Id. at 365 (internal citation omitted). In deciding that the defendant had not waived the issue in that case, the Fifth District explained:
In the present case, however, [the defendant] never agreed to have his appointed counsel continue to represent him, nor was there any indication that [the defendant] and his counsel had resolved their differences. Moreover,' the trial judge never revisited the issue to determine whether [the defendant] continued in his desire to proceed alone. Under the circumstances of this case the passage of a few months and a subsequent trial do not amount to a waiver.

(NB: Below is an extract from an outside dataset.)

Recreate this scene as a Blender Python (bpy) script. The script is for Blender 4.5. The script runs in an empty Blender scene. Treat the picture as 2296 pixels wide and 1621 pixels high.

Id. at 365-66 (internal citation omitted).
Arguably, the procedural posture of this case is different from the procedural posture in Lindsey, because here the trial court never actually held a hearing. In Lindsey, the Fifth District examined a waiver claim when a defendant did not reassert his rights after an adverse ruling had been made after a hearing, whereas here, we are asked to examine a waiver claim because the defendant did not continue insisting on a Faretta hearing. *1063However, the distinction in procedural posture between the cases, regarding waiver principles after a previous request for self-representation, is not material. In applying the factors considered in Lindsey, the record before us does not indicate that Deferrell vacillated regarding whether to represent himself, and there is nothing in the record to show that he had resolved his issues with his attorney. Although there was a colloquy on the record where Deferrell indicated his desire to go to trial as “[sjoon as possible,” there is nothing indicating Deferrell wanted to be represented, just that he wanted to go to trial and hearing as soon as possible. Additionally, it was clear that Deferrell, and even his attorney, thought that there was a scheduled Faretta hearing, after multiple pleas by Deferrell to have such a hearing. Deferrell clearly made it known that he wished to represent himself, and after multiple roadblocks of cancelled hearings and refusals to have the hearing as set, Defer-rell seemed to have finally acquiesced to his attorney representing him as a way to move the process along.
Therefore, we reverse as to both issues. Although a new trial and violation of probation hearing would not necessarily be required if we were reversing solely as to the first issue, see Williams, 169 So.3d at 223, since we are also reversing as to the issue regarding the failure to hold a Faret-ta hearing, we reverse Deferrell’s judgment and sentence on the new law offenses, and reverse the trial court’s order finding him in violation of probation. We remand for further proceedings, consistent with this opinion.
Reversed and remanded.
TAYLOR and MAY, JJ., concur.. Faretta v. California, 422 U.S. 806, 95 S.Ct. 2525, 45 L.Ed.2d 562 (1975).
. Nelson v. State, 875 So.2d 579 (Fla.2004).